— BEGIN —

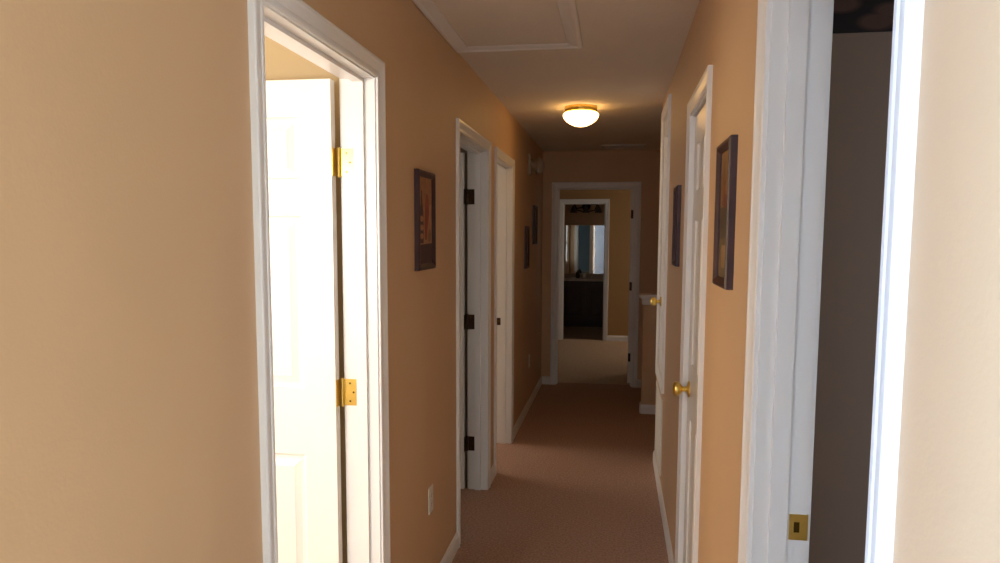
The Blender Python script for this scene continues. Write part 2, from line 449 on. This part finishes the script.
# ------------------------------------------------------------------ attic hatch in the ceiling
hx0, hx1, hy0, hy1 = XL+.001, -.170, 2.10, 3.495
hatch = tag(empty('attic_hatch', ((hx0+hx1)/2, (hy0+hy1)/2, H)), 'white attic access hatch with a moulded frame in the hall ceiling', 'attic hatch')
bm = NB()
prof = [(0, 0), (0, .009), (.008, .014), (.020, .014), (.026, .010), (.055, .007), (.066, .004), (.066, 0)]
vs = [[bm.verts.new((x, y, H-t)) for x, y in ((hx0+o, hy0+o), (hx1-o, hy0+o), (hx1-o, hy1-o), (hx0+o, hy1-o))] for o, t in prof]
for i in range(len(prof)-1):
    for j in range(4): bm.faces.new((vs[i][j], vs[i][(j+1) % 4], vs[i+1][(j+1) % 4], vs[i+1][j]))
for j in range(4): bm.faces.new((vs[-1][j], vs[-1][(j+1) % 4], vs[0][(j+1) % 4], vs[0][j]))
obj('hatch_frame', bm, M['trim'], hatch)
bm = NB(); box(bm, (hx0+.070, hy0+.070, H-.002), (hx1-.070, hy1-.070, H)); obj('hatch_panel', bm, M['ceil'], hatch)

# ------------------------------------------------------------------ ceiling register
reg = tag(empty('ceiling_vent', (.055, 7.28, H)), 'white metal air register in the ceiling just before the end doorway', 'ceiling vent')
bm = NB(); vx0, vx1, vy0, vy1 = -.155, .262, 7.20, 7.36
for a, b in (((vx0, vy0), (vx1, vy0+.022)), ((vx0, vy1-.022), (vx1, vy1)), ((vx0, vy0+.022), (vx0+.022, vy1-.022)), ((vx1-.022, vy0+.022), (vx1, vy1-.022))):
    box(bm, (a[0], a[1], H-.009), (b[0], b[1], H))
obj('vent_frame', bm, M['vent'], reg, bevel=.003)
bm = NB()
for i in range(8):
    y = vy0+.030+i*.0145
    loft(bm, [[(x, y, H-.0075), (x, y+.001, H-.008), (x, y+.010, H-.0015), (x, y+.009, H-.001)] for x in (vx0+.022, vx1-.022)])
obj('vent_slats', bm, M['vent'], reg)
bm = NB(); box(bm, (vx0+.022, vy0+.022, H-.0008), (vx1-.022, vy1-.022, H)); obj('vent_backing', bm, M['slot'], reg)

# ------------------------------------------------------------------ ceiling lamp
LX, LY = -.255, 5.10
lamp = tag(empty('ceiling_lamp', (LX, LY, H)), 'lit mushroom-shaped frosted glass lamp on a brass pan on the hall ceiling', 'ceiling light')
bm = NB(); lathe(bm, (LX, LY, H), (0, 0, -1), [(0, 0), (.108, 0), (.110, .004), (.110, .030), (.106, .036), (.098, .038), (0, .038)], 48)
obj('lamp_pan', bm, M['brass'], lamp, smooth=True)
bm = NB()
lathe(bm, (LX, LY, H-.038), (0, 0, -1), [(.098, 0), (.113, .003), (.120, .010), (.1215, .019), (.118, .031), (.109, .046), (.094, .061), (.073, .075), (.048, .086), (.022, .0925), (0, .094)], 48)
obj('glass_shade', bm, M['glow'], lamp, smooth=True)

# ------------------------------------------------------------------ wall alarm on the left wall near the end
al = tag(empty('wall_alarm', (XL, 6.44, 2.205)), 'off-white wall alarm with square plate and rounded horn high on the left wall', 'alarm')
bm = NB(); box(bm, (XL, 6.365, 2.10), (XL+.022, 6.505, 2.272)); obj('back_plate', bm, M['aged'], al, bevel=.004)
bm = NB()
lathe(bm, (XL+.022, 6.435, 2.180), (1, 0, -.06), [(0, 0), (.045, 0), (.048, .012), (.052, .03), (.066, .05), (.074, .062), (.074, .07), (.066, .08), (.050, .102), (.02, .114), (0, .117)], 28)
obj('horn', bm, M['aged'], al, smooth=True)

# ------------------------------------------------------------------ wall plates
def outlet(name, y, z, label):
    e = tag(empty(name, (XL, y, z)), label, 'outlet', 'outlet plates low on the left wall')
    bm = NB(); box(bm, (XL, y-.035, z-.057), (XL+.0055, y+.035, z+.057)); obj('cover_plate', bm, M['plate'], e, bevel=.002)
    for s in (-.0195, .0195):
        bm = NB(); lathe(bm, (XL+.0055, y, z+s), (1, 0, 0), [(0, 0), (.0165, 0), (.0165, .0012), (0, .0012)], 20)
        r = obj('receptacle', bm, M['plate'], e)
        bm = NB()
        for dy in (-.0062, .0062): box(bm, (XL+.0066, y+dy-.0011, z+s-.002), (XL+.0070, y+dy+.0011, z+s+.007))
        box(bm, (XL+.0066, y-.002, z+s-.010), (XL+.0070, y+.002, z+s-.006))
        obj('slot', bm, M['slot'], r)
outlet('wall_outlet', 2.952, .442, 'ivory outlet plate low on the left wall between the first and second doors')
outlet('wall_outlet', 6.55, .435, 'ivory outlet plate low on the left wall beyond the third door')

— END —

Repeat the data exactly, without the pictures.

[FULL ANSWER]
The Blender Python script for this scene continues. Write part 2, from line 449 on. This part finishes the script.
# ------------------------------------------------------------------ attic hatch in the ceiling
hx0, hx1, hy0, hy1 = XL+.001, -.170, 2.10, 3.495
hatch = tag(empty('attic_hatch', ((hx0+hx1)/2, (hy0+hy1)/2, H)), 'white attic access hatch with a moulded frame in the hall ceiling', 'attic hatch')
bm = NB()
prof = [(0, 0), (0, .009), (.008, .014), (.020, .014), (.026, .010), (.055, .007), (.066, .004), (.066, 0)]
vs = [[bm.verts.new((x, y, H-t)) for x, y in ((hx0+o, hy0+o), (hx1-o, hy0+o), (hx1-o, hy1-o), (hx0+o, hy1-o))] for o, t in prof]
for i in range(len(prof)-1):
    for j in range(4): bm.faces.new((vs[i][j], vs[i][(j+1) % 4], vs[i+1][(j+1) % 4], vs[i+1][j]))
for j in range(4): bm.faces.new((vs[-1][j], vs[-1][(j+1) % 4], vs[0][(j+1) % 4], vs[0][j]))
obj('hatch_frame', bm, M['trim'], hatch)
bm = NB(); box(bm, (hx0+.070, hy0+.070, H-.002), (hx1-.070, hy1-.070, H)); obj('hatch_panel', bm, M['ceil'], hatch)

# ------------------------------------------------------------------ ceiling register
reg = tag(empty('ceiling_vent', (.055, 7.28, H)), 'white metal air register in the ceiling just before the end doorway', 'ceiling vent')
bm = NB(); vx0, vx1, vy0, vy1 = -.155, .262, 7.20, 7.36
for a, b in (((vx0, vy0), (vx1, vy0+.022)), ((vx0, vy1-.022), (vx1, vy1)), ((vx0, vy0+.022), (vx0+.022, vy1-.022)), ((vx1-.022, vy0+.022), (vx1, vy1-.022))):
    box(bm, (a[0], a[1], H-.009), (b[0], b[1], H))
obj('vent_frame', bm, M['vent'], reg, bevel=.003)
bm = NB()
for i in range(8):
    y = vy0+.030+i*.0145
    loft(bm, [[(x, y, H-.0075), (x, y+.001, H-.008), (x, y+.010, H-.0015), (x, y+.009, H-.001)] for x in (vx0+.022, vx1-.022)])
obj('vent_slats', bm, M['vent'], reg)
bm = NB(); box(bm, (vx0+.022, vy0+.022, H-.0008), (vx1-.022, vy1-.022, H)); obj('vent_backing', bm, M['slot'], reg)

# ------------------------------------------------------------------ ceiling lamp
LX, LY = -.255, 5.10
lamp = tag(empty('ceiling_lamp', (LX, LY, H)), 'lit mushroom-shaped frosted glass lamp on a brass pan on the hall ceiling', 'ceiling light')
bm = NB(); lathe(bm, (LX, LY, H), (0, 0, -1), [(0, 0), (.108, 0), (.110, .004), (.110, .030), (.106, .036), (.098, .038), (0, .038)], 48)
obj('lamp_pan', bm, M['brass'], lamp, smooth=True)
bm = NB()
lathe(bm, (LX, LY, H-.038), (0, 0, -1), [(.098, 0), (.113, .003), (.120, .010), (.1215, .019), (.118, .031), (.109, .046), (.094, .061), (.073, .075), (.048, .086), (.022, .0925), (0, .094)], 48)
obj('glass_shade', bm, M['glow'], lamp, smooth=True)

# ------------------------------------------------------------------ wall alarm on the left wall near the end
al = tag(empty('wall_alarm', (XL, 6.44, 2.205)), 'off-white wall alarm with square plate and rounded horn high on the left wall', 'alarm')
bm = NB(); box(bm, (XL, 6.365, 2.10), (XL+.022, 6.505, 2.272)); obj('back_plate', bm, M['aged'], al, bevel=.004)
bm = NB()
lathe(bm, (XL+.022, 6.435, 2.180), (1, 0, -.06), [(0, 0), (.045, 0), (.048, .012), (.052, .03), (.066, .05), (.074, .062), (.074, .07), (.066, .08), (.050, .102), (.02, .114), (0, .117)], 28)
obj('horn', bm, M['aged'], al, smooth=True)

# ------------------------------------------------------------------ wall plates
def outlet(name, y, z, label):
    e = tag(empty(name, (XL, y, z)), label, 'outlet', 'outlet plates low on the left wall')
    bm = NB(); box(bm, (XL, y-.035, z-.057), (XL+.0055, y+.035, z+.057)); obj('cover_plate', bm, M['plate'], e, bevel=.002)
    for s in (-.0195, .0195):
        bm = NB(); lathe(bm, (XL+.0055, y, z+s), (1, 0, 0), [(0, 0), (.0165, 0), (.0165, .0012), (0, .0012)], 20)
        r = obj('receptacle', bm, M['plate'], e)
        bm = NB()
        for dy in (-.0062, .0062): box(bm, (XL+.0066, y+dy-.0011, z+s-.002), (XL+.0070, y+dy+.0011, z+s+.007))
        box(bm, (XL+.0066, y-.002, z+s-.010), (XL+.0070, y+.002, z+s-.006))
        obj('slot', bm, M['slot'], r)
outlet('wall_outlet', 2.952, .442, 'ivory outlet plate low on the left wall between the first and second doors')
outlet('wall_outlet', 6.55, .435, 'ivory outlet plate low on the left wall beyond the third door')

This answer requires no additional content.